上記プロセス(CRISP-DM)についてはこちらのコラムでも便利な分析ツール「KNIME(ナイム)」とともにご紹介しています。併せてご覧ください。
データ分析とは? 依頼の前に知っておくべきプロセスと注意点
まとめ
データドリブンとは、課題を明確にして、課題に則したデータを分析し、検証結果を元にアクションすること、そして改善を繰り返すことです。そのため、分析に着手する前に「なんのための分析なのか」という課題を明確にすることが特に重要になります。

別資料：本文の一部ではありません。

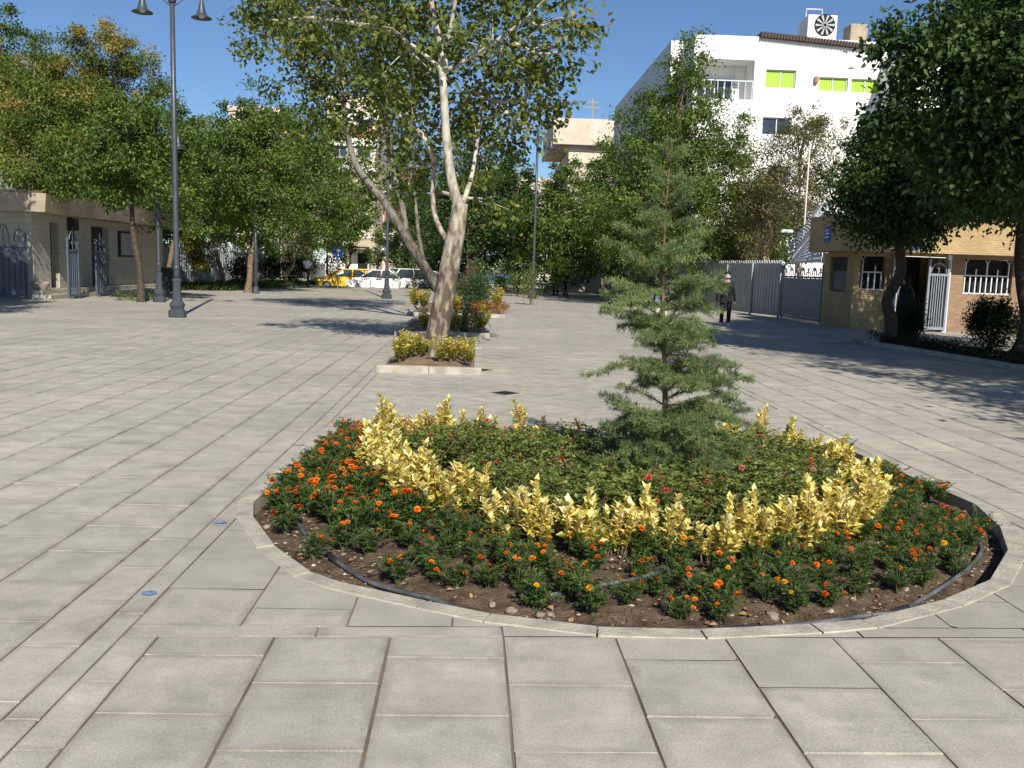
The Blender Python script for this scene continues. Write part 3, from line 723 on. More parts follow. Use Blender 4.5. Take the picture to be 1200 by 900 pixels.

課題を明確にしたら、分析プランを立てましょう。また、進めていくうちに迷ったり、行き詰まったりすることも出てくると思いますが、その時には必ず課題に立ち返えり見直しをしていくことが肝要です。
もし、課題についてまだ不明瞭な状態であったり、明確化できていない場合、その掘り起こしから支援してくれるパートナー企業を探すことを検討しても良いと思います。
パートナー選定の際にはぜひ「依頼者のビジネスを理解し、課題を共有しよう」という姿勢があるかどうかをポイントにしてみてください。